One-step constructed oxygen vacancies and Fe-doping to improve the electrochemical performance of Li-rich Mn-based cathode

Abstract

Layered Li-rich (LLR) oxide electrodes are expected to be strong contenders for next-generation lithium-ion battery materials. However, irreversible anionic redox reactions during cycling lead to oxygen loss and capacity and voltage fading. Here, One-step synthesis strategy with Fe(NH4)2·(SO4)2 has been proposed to achieve Fe-ion replacement and induce the generation of oxygen vacancies. Oxygen vacancies can inhibit the irreversible O release and alleviate the corrosion of the surface and interior of the material by electrolysis.
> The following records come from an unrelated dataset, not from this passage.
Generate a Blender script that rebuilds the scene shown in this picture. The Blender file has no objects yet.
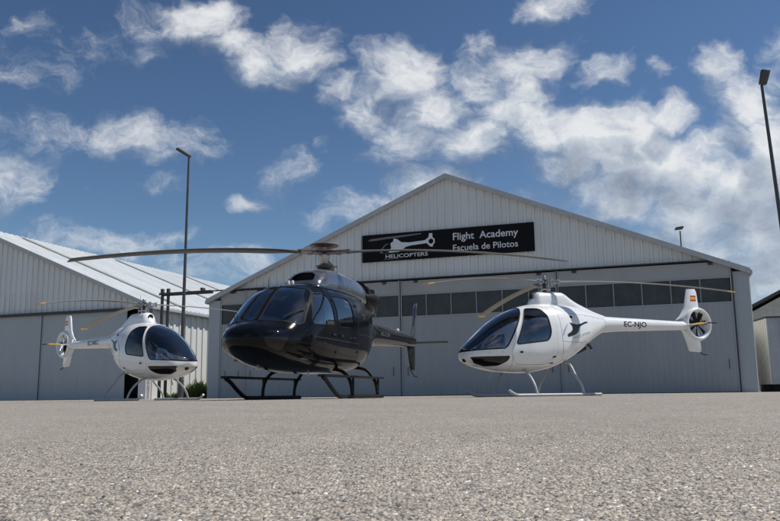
import bpy, bmesh, math, random
import numpy as np
from mathutils import Vector, Matrix
from mathutils.bvhtree import BVHTree
from mathutils.geometry import tessellate_polygon
random.seed(7); rng = np.random.default_rng(7)
PI = math.pi; R = math.radians
scene = bpy.context.scene
COL = scene.collection

# ------------------------------------------------------------------ camera
f_px, pitch, roll = 798.9, 0.16694, 0.01196
cd = bpy.data.cameras.new('camera'); cam = bpy.data.objects.new('camera', cd); COL.objects.link(cam)
cd.sensor_width = 36; cd.lens = 36 * f_px / 780; cd.clip_start = 0.02; cd.clip_end = 6000
cam.matrix_world = Matrix.Translation((0, 0, 0.06)) @ Matrix.Rotation(PI / 2 + pitch, 4, 'X') @ Matrix.Rotation(-roll, 4, 'Z')
scene.camera = cam

# ------------------------------------------------------------------ node helpers
def newmat(name):
    m = bpy.data.materials.new(name); m.use_nodes = True
    nt = m.node_tree; b = nt.nodes['Principled BSDF']; return m, nt, b
def N(nt, typ, **kw):
    n = nt.nodes.new(typ)
    for k, v in kw.items():
        if k.startswith('_'): setattr(n, k[1:], v)
        else:
            key = int(k[1:]) if k[0] == 'i' and k[1:].isdigit() else k.replace('__', ' ')
            n.inputs[key].default_value = v
    return n
def L(nt, a, b): nt.links.new(a, b)
def math_(nt, op, a, b=None, c=None, clamp=False):
    n = nt.nodes.new('ShaderNodeMath'); n.operation = op; n.use_clamp = clamp
    for i, v in enumerate((a, b, c)):
        if v is None: continue
        if isinstance(v, (int, float)): n.inputs[i].default_value = v
        else: L(nt, v, n.inputs[i])
    return n.outputs[0]
def ramp(nt, fac, stops):
    r = nt.nodes.new('ShaderNodeValToRGB'); e = r.color_ramp.elements
    while len(e) < len(stops): e.new(0.5)
    for i, (p, c) in enumerate(stops):
        e[i].position = p; e[i].color = (*c, 1) if len(c) == 3 else c
    L(nt, fac, r.inputs[0]); return r.outputs[0]
def noise(nt, vec, scale, detail=4, rough=.55, dim='3D'):
    n = nt.nodes.new('ShaderNodeTexNoise'); n.noise_dimensions = dim
    n.inputs['Scale'].default_value = scale; n.inputs['Detail'].default_value = detail; n.inputs['Roughness'].default_value = rough
    if vec is not None: L(nt, vec, n.inputs['Vector'])
    return n
def objco(nt, scale=(1, 1, 1)):
    tc = nt.nodes.new('ShaderNodeTexCoord'); mp = nt.nodes.new('ShaderNodeMapping'); mp.inputs['Scale'].default_value = scale
    L(nt, tc.outputs['Object'], mp.inputs['Vector']); return mp.outputs[0]

def paint(name, col, rough=.3, metal=0., coat=0., vary=.12, dirt=None, scale=3., stretch=(1, 1, 1), bump=0., spec=.5):
    m, nt, b = newmat(name)
    v = objco(nt, stretch)
    n = noise(nt, v, scale, 5, .6)
    lo = tuple(c * (1 - vary) for c in col); hi = tuple(min(1, c * (1 + vary)) for c in col)
    c = ramp(nt, n.outputs[0], [(.3, lo), (.7, hi)])
    if dirt:
        n2 = noise(nt, v, scale * 4.3, 6, .65)
        mx = nt.nodes.new('ShaderNodeMix'); mx.data_type = 'RGBA'
        L(nt, math_(nt, 'MULTIPLY', math_(nt, 'SUBTRACT', n2.outputs[0], .52, clamp=True), dirt[1] * 8, clamp=True), mx.inputs[0])
        L(nt, c, mx.inputs[6]); mx.inputs[7].default_value = (*dirt[0], 1); c = mx.outputs[2]
    L(nt, c, b.inputs['Base Color'])
    rr = math_(nt, 'MULTIPLY_ADD', n.outputs[0], rough * .5, rough * .75); L(nt, rr, b.inputs['Roughness'])
    b.inputs['Metallic'].default_value = metal; b.inputs['Coat Weight'].default_value = coat; b.inputs['Coat Roughness'].default_value = .05
    b.inputs['Specular IOR Level'].default_value = spec
    if bump:
        bp = nt.nodes.new('ShaderNodeBump'); bp.inputs['Strength'].default_value = .5; bp.inputs['Distance'].default_value = bump
        L(nt, n.outputs[0], bp.inputs['Height']); L(nt, bp.outputs[0], b.inputs['Normal'])
    return m
def glass(name, tint, rough=.02, ior=1.5, boost=1.0):
    m = bpy.data.materials.new(name); m.use_nodes = True; nt = m.node_tree; nt.nodes.clear()
    out = nt.nodes.new('ShaderNodeOutputMaterial'); tr = nt.nodes.new('ShaderNodeBsdfTransparent'); gl = nt.nodes.new('ShaderNodeBsdfGlossy')
    tr.inputs[0].default_value = (*tint, 1); gl.inputs['Roughness'].default_value = rough; gl.inputs[0].default_value = (1, 1, 1, 1)
    fr = nt.nodes.new('ShaderNodeFresnel'); fr.inputs[0].default_value = ior
    n = noise(nt, objco(nt), 2.5, 2); bp = nt.nodes.new('ShaderNodeBump'); bp.inputs['Strength'].default_value = .15; bp.inputs['Distance'].default_value = .004
    L(nt, n.outputs[0], bp.inputs['Height']); L(nt, bp.outputs[0], gl.inputs['Normal']); L(nt, bp.outputs[0], fr.inputs['Normal'])
    mx = nt.nodes.new('ShaderNodeMixShader'); L(nt, math_(nt, 'MULTIPLY', fr.outputs[0], boost, clamp=True), mx.inputs[0])
    L(nt, tr.outputs[0], mx.inputs[1]); L(nt, gl.outputs[0], mx.inputs[2]); L(nt, mx.outputs[0], out.inputs[0]); return m

M = {}
M['white'] = paint('white_paint', (.78, .79, .80), .22, coat=.6, vary=.03, dirt=((.5, .48, .44), .12))
M['inner'] = paint('cabin_lining', (.13, .135, .14), .8)
M['lining'] = paint('trainer_lining', (.34, .34, .33), .8)
M['black'] = paint('black_metallic_paint', (.004, .0045, .006), .16, metal=.0, coat=.15, vary=.15, dirt=((.02, .019, .018), .1), spec=.13)
M['gunmetal_sheen'] = paint('cowling_paint_sheen', (.22, .225, .235), .2, metal=.75, coat=.6, vary=.2, scale=3.2, bump=.035, dirt=((.2, .19, .18), .2))  # grey metallic; cloud reflections on the cowling are put into its lighter mottled colour
M['satin'] = paint('satin_black', (.009, .009, .010), .5, vary=.2, spec=.22)
M['rubber'] = paint('rubber_seal', (.008, .008, .009), .6, spec=.15)
M['metal'] = paint('bare_metal', (.42, .42, .42), .35, metal=.9, vary=.15)
M['darkmetal'] = paint('dark_metal', (.07, .07, .075), .4, metal=.6, vary=.2)
M['skidgrey'] = paint('skid_grey', (.42, .43, .44), .4, vary=.1, dirt=((.2, .19, .17), .3))
M['blade_grey'] = paint('blade_grey', (.22, .22, .215), .45, vary=.1, dirt=((.15, .15, .14), .3))
M['blade_dark'] = paint('blade_dark', (.09, .095, .085), .45, vary=.15)
M['yellow'] = paint('yellow_tip', (.75, .42, .03), .4)
M['red'] = paint('flag_red', (.55, .03, .02), .4)
M['flagyellow'] = paint('flag_yellow', (.80, .48, .03), .4)
M['seat'] = paint('seat_leather', (.05, .05, .055), .55)
M['panel'] = paint('panel_black', (.015, .015, .016), .6)
M['decal'] = paint('decal_black', (.01, .01, .012), .35)
M['faint'] = paint('faint_lettering', (.13, .13, .13), .4)
M['headmetal'] = paint('rotor_head_metal', (.26, .20, .19), .4, metal=.5, vary=.3, scale=12)
M['decalgrey'] = paint('decal_grey', (.38, .41, .46), .4)
M['lamp'] = paint('lamp_lens', (.75, .75, .72), .1, spec=.8)
M['glass_clear'] = glass('canopy_glass', (.95, .96, .97), boost=2.6)
M['glass_side'] = glass('side_glass', (.93, .94, .95), boost=3.2)
M['glass_dark'] = glass('smoked_glass', (.80, .82, .84), boost=1.6)
M['glass_chin'] = glass('chin_glass', (.22, .22, .22), boost=1.0)
M['siding'] = paint('painted_siding', (.63, .655, .67), .45, vary=.05, scale=.6, stretch=(1, 1, .25), dirt=((.46, .48, .49), .10))
M['sidewall'] = paint('white_siding', (.66, .67, .66), .5, vary=.08, scale=.7, stretch=(1, 1, .2), dirt=((.45, .43, .38), .3))
M['door'] = paint('door_steel', (.295, .32, .35), .42, vary=.07, scale=.5, stretch=(1, 1, .25), dirt=((.18, .2, .22), .10))
M['doortop'] = paint('door_top_sheet', (.33, .345, .36), .42, vary=.09, scale=.5, stretch=(1, 1, .4), dirt=((.19, .2, .22), .12))
M['pillar'] = paint('pillar_sheet', (.35, .39, .43), .4, vary=.05, scale=.6, stretch=(1, 1, .25), dirt=((.26, .29, .32), .10))
M['trim'] = paint('trim_sheet', (.40, .42, .44), .4, vary=.08, scale=1.5, dirt=((.28, .28, .27), .4))
M['roof'] = paint('roof_sheet', (.66, .69, .70), .42, metal=.0, vary=.07, scale=.4, stretch=(.4, 2, 1), dirt=((.4, .4, .38), .3))
M['skylight'] = paint('skylight_sheet', (.30, .31, .29), .5, vary=.15, scale=1.)
M['steel'] = paint('rail_steel', (.035, .037, .04), .55, vary=.3, dirt=((.08, .05, .035), .3))
M['window'] = paint('factory_glass', (.045, .050, .054), .22, vary=.25, scale=1.2, dirt=((.035, .035, .035), .5), spec=.35)
M['mullion'] = paint('mullion_steel', (.22, .24, .26), .5)
M['dark'] = paint('interior_dark', (.01, .01, .01), .9)  # near-black, also standing for shade in the hangar gap and under the container
M['signblack'] = paint('sign_black', (.006, .006, .008), .8, vary=.2, spec=.2)
M['signwhite'] = paint('sign_white', (.62, .66, .72), .45, vary=.05)
M['signgrey'] = paint('sign_grey', (.13, .14, .15), .45)
M['pole'] = paint('pole_steel', (.06, .065, .07), .5, metal=.2, vary=.2)
M['lamphead'] = paint('lamp_housing', (.05, .05, .045), .5)
M['beige'] = paint('container_beige', (.80, .79, .70), .5, vary=.03, dirt=((.6, .57, .48), .12))
M['greyblue'] = paint('container_grey', (.30, .33, .38), .45, vary=.08, dirt=((.2, .2, .2), .3))
M['render'] = paint('rendered_wall', (.46, .46, .43), .8, vary=.12, dirt=((.18, .17, .15), .4))
M['roofdark'] = paint('roof_edge', (.05, .05, .055), .6)

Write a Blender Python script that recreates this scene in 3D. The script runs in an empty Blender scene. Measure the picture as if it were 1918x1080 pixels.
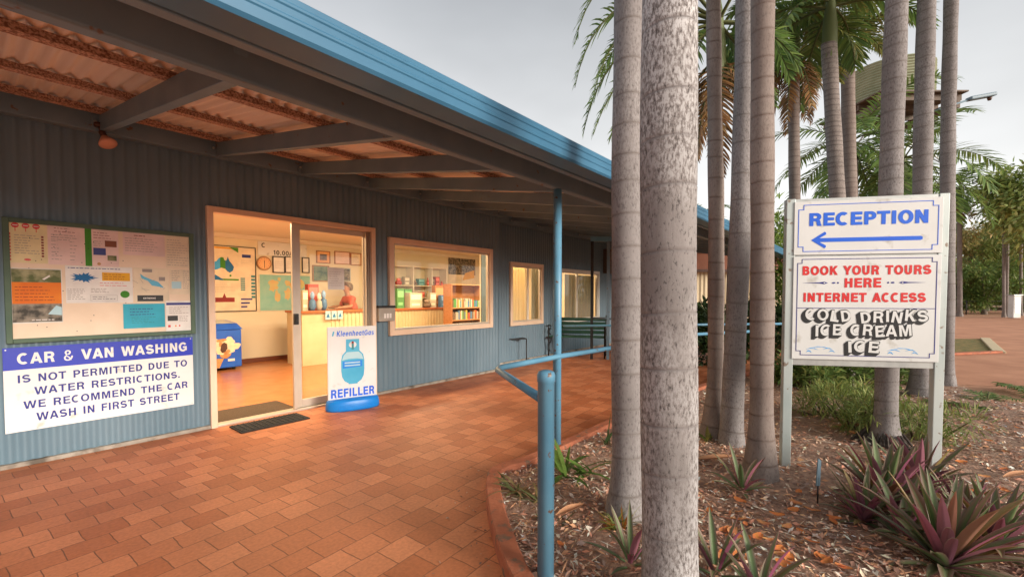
import bpy, bmesh, math, random
from mathutils import Vector, Matrix, noise
R = math.radians
sc = bpy.context.scene
COL = sc.collection
rng = random.Random(7)

# ------------------------------------------------------------------ camera, sky, sun, exposure
F_PX = 823.0; CAM_H = 1.28; PITCH = math.atan(27 / 823)
cam = bpy.data.cameras.new("camera"); cam_ob = bpy.data.objects.new("camera", cam); COL.objects.link(cam_ob)
cam_ob.location = (0, 0, CAM_H); cam_ob.rotation_euler = (R(90) - PITCH, 0, 0)
cam.sensor_width = 36; cam.lens = 36 * F_PX / 1918
cam.shift_y = 40 / 1918
cam.clip_start = 0.05; cam.clip_end = 2000
sc.camera = cam_ob
sc.view_settings.view_transform = 'Standard'; sc.view_settings.look = 'None'
sc.view_settings.exposure = 1.0; sc.view_settings.gamma = 1

SUN_AZ = R(128); SUN_EL = R(17)          # azimuth clockwise from +Y
world = bpy.data.worlds.new("World"); sc.world = world; world.use_nodes = True
wn = world.node_tree; wn.nodes.clear()
def wnode(t, **k):
    n = wn.nodes.new(t)
    for a, v in k.items(): setattr(n, a, v)
    return n
sky = wnode('ShaderNodeTexSky', sky_type='NISHITA', sun_disc=False, sun_elevation=SUN_EL, sun_rotation=SUN_AZ, air_density=1.0, dust_density=3.0)
hs = wnode('ShaderNodeHueSaturation'); hs.inputs['Saturation'].default_value = 0.35
tc = wnode('ShaderNodeTexCoord'); sepz = wnode('ShaderNodeSeparateXYZ')
ns = wnode('ShaderNodeTexNoise'); ns.inputs['Scale'].default_value = 1.6; ns.inputs['Detail'].default_value = 4
mp = wnode('ShaderNodeMapping'); mp.inputs['Scale'].default_value = (1, 1, 2.5)
cr = wnode('ShaderNodeValToRGB')         # overcast deck: brightest low down, greyer overhead
cr.color_ramp.elements[0].position = 0.0; cr.color_ramp.elements[0].color = (6.8, 6.6, 6.3, 1)
cr.color_ramp.elements[1].position = 0.6; cr.color_ramp.elements[1].color = (2.0, 2.08, 2.2, 1)
e = cr.color_ramp.elements.new(0.22); e.color = (4.2, 4.2, 4.15, 1)
mx = wnode('ShaderNodeMix', data_type='RGBA'); mm = wnode('ShaderNodeMix', data_type='RGBA', blend_type='MULTIPLY')
nr = wnode('ShaderNodeMapRange'); nr.inputs['From Min'].default_value = .3; nr.inputs['From Max'].default_value = .7
nr.inputs['To Min'].default_value = .82; nr.inputs['To Max'].default_value = 1.14
bg = wnode('ShaderNodeBackground'); bg.inputs['Strength'].default_value = 0.12; wo = wnode('ShaderNodeOutputWorld')
L = wn.links.new
L(sky.outputs[0], hs.inputs['Color']); L(tc.outputs['Generated'], sepz.inputs[0]); L(tc.outputs['Generated'], mp.inputs[0])
L(mp.outputs[0], ns.inputs['Vector']); L(sepz.outputs['Z'], cr.inputs[0]); L(ns.outputs[0], nr.inputs['Value'])
mm.inputs['Factor'].default_value = 1; L(cr.outputs[0], mm.inputs[6]); L(nr.outputs[0], mm.inputs[7])
mx.inputs['Factor'].default_value = 0.8; L(hs.outputs[0], mx.inputs[6]); L(mm.outputs[2], mx.inputs[7])
L(mx.outputs[2], bg.inputs[0]); L(bg.outputs[0], wo.inputs[0])

sun = bpy.data.lights.new("sun", 'SUN'); sun.energy = 2.15; sun.angle = R(22); sun.color = (1, .9, .78)
sun_ob = bpy.data.objects.new("sun", sun); COL.objects.link(sun_ob)
sd = Vector((math.sin(SUN_AZ) * math.cos(SUN_EL), math.cos(SUN_AZ) * math.cos(SUN_EL), math.sin(SUN_EL)))
sun_ob.rotation_euler = sd.to_track_quat('Z', 'Y').to_euler()

# ------------------------------------------------------------------ geometry of the place
sp, cp = math.sin(PITCH), math.cos(PITCH)
def ray(x, y):
    cx = (x - 959) / F_PX; cy = (580 - y) / F_PX
    return Vector((cx, cp + sp * cy, -sp + cp * cy))
def gp(x, y, z=0.0):                       # where a pixel of the photo meets the ground
    r = ray(x, y); t = (z - CAM_H) / r.z
    return Vector((r.x * t, r.y * t, z))
def at(x, y, Y):                           # the point of that sight line Y metres ahead
    r = ray(x, y); t = Y / r.y
    return Vector((r.x * t, Y, CAM_H + r.z * t))
WA = R(50.454); WD = 4.924                 # direction of the shop wall and its distance
U = Vector((math.cos(WA), math.sin(WA), 0)); N = Vector((-U.y, U.x, 0))
def bw(s, y, z=0.0): return U * s + N * (WD + y) + Vector((0, 0, z))
def wp(x, y, Y=0.0):                       # pixel -> (s, z) on the plane Y metres behind the wall face
    r = ray(x, y); t = (WD + Y) / r.dot(N); P = r * t
    return P.dot(U), CAM_H + P.z
def rect_on(Y, x0, y0, x1, y1):
    xm, ym = (x0 + x1) / 2, (y0 + y1) / 2
    return wp(x0, ym, Y)[0], wp(x1, ym, Y)[0], wp(xm, y1, Y)[1], wp(xm, y0, Y)[1]

# ------------------------------------------------------------------ materials
MATS = {}
def nt(name):
    m = bpy.data.materials.new(name); m.use_nodes = True; MATS[name] = m
    t = m.node_tree; return m, t, t.nodes['Principled BSDF'], t.links.new
def mat(name, c, c2=None, scale=8, rough=.6, metal=0, bump=0, bscale=None, stretch=(1, 1, 1), detail=5, lo=.35, hi=.65, spec=.4, coat=0):
    m, t, b, L = nt(name)
    b.inputs['Roughness'].default_value = rough; b.inputs['Metallic'].default_value = metal
    b.inputs['Specular IOR Level'].default_value = spec; b.inputs['Coat Weight'].default_value = coat
    if c2 is None: c2 = tuple(v * .82 for v in c)
    tcn = t.nodes.new('ShaderNodeTexCoord'); mpn = t.nodes.new('ShaderNodeMapping'); mpn.inputs['Scale'].default_value = stretch
    n = t.nodes.new('ShaderNodeTexNoise'); n.inputs['Scale'].default_value = scale; n.inputs['Detail'].default_value = detail
    r = t.nodes.new('ShaderNodeValToRGB'); r.color_ramp.elements[0].position = lo; r.color_ramp.elements[1].position = hi
    r.color_ramp.elements[0].color = (*c, 1); r.color_ramp.elements[1].color = (*c2, 1)
    L(tcn.outputs['Object'], mpn.inputs[0]); L(mpn.outputs[0], n.inputs['Vector']); L(n.outputs[0], r.inputs[0]); L(r.outputs[0], b.inputs['Base Color'])
    if bump:
        n2 = t.nodes.new('ShaderNodeTexNoise'); n2.inputs['Scale'].default_value = bscale or scale * 4; n2.inputs['Detail'].default_value = 6
        bp = t.nodes.new('ShaderNodeBump'); bp.inputs['Strength'].default_value = bump; bp.inputs['Distance'].default_value = .02
        L(mpn.outputs[0], n2.inputs['Vector']); L(n2.outputs[0], bp.inputs['Height']); L(bp.outputs[0], b.inputs['Normal'])
    return m
def chips(name, c, scale=28, lo=.66, hi=.69):
    m = MATS[name]; t = m.node_tree; b = t.nodes['Principled BSDF']; L = t.links.new; src = b.inputs['Base Color'].links[0].from_socket
    tcn = t.nodes.new('ShaderNodeTexCoord'); n = t.nodes.new('ShaderNodeTexNoise'); n.inputs['Scale'].default_value = scale; n.inputs['Detail'].default_value = 3
    r = t.nodes.new('ShaderNodeMapRange'); r.inputs[1].default_value = lo; r.inputs[2].default_value = hi; x = t.nodes.new('ShaderNodeMix'); x.data_type = 'RGBA'; x.inputs[7].default_value = (*c, 1)
    L(tcn.outputs['Object'], n.inputs['Vector']); L(n.outputs[0], r.inputs[0]); L(r.outputs[0], x.inputs[0]); L(src, x.inputs[6]); L(x.outputs[2], b.inputs['Base Color'])
def emis(name, c, s):
    m, t, b, L = nt(name); b.inputs['Base Color'].default_value = (*c, 1)
    b.inputs['Emission Color'].default_value = (*c, 1); b.inputs['Emission Strength'].default_value = s
def leafmat(name, rough=.5, transl=.25):
    m, t, b, L = nt(name); b.inputs['Roughness'].default_value = rough; b.inputs['Specular IOR Level'].default_value = .35
    a = t.nodes.new('ShaderNodeAttribute'); a.attribute_name = 'col'
    tr = t.nodes.new('ShaderNodeBsdfTranslucent'); ms = t.nodes.new('ShaderNodeMixShader'); ms.inputs[0].default_value = transl
    L(a.outputs['Color'], b.inputs['Base Color']); L(a.outputs['Color'], tr.inputs[0])
    L(b.outputs[0], ms.inputs[1]); L(tr.outputs[0], ms.inputs[2]); L(ms.outputs[0], t.nodes['Material Output'].inputs[0])
leafmat('leaf', .5, .32); leafmat('litter', .85, 0); leafmat('goods', .5, 0)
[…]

The doping of Fe ions can further stabilize the structure and improve the cycle stability of the material. Owing to this "one stone two birds" modification strategy, the modified materials exhibit significantly reduced interfacial impedance and enhanced cycling stability. Therefore, compared 183.9 mAh g−1 and 69.78% for the original materials, the discharge-specific capacities of 223.1 mAh g−1 at 1 C (1 C = 250 mA g−1) with 81.8% capacity retentions after 300 cycles for the modified materials. Furthermore, the voltage decay is significantly suppressed to 0.002 V/cycle. This work provides a novel idea for manipulating structural stability to enhance the electrochemical performance of Li-rich materials.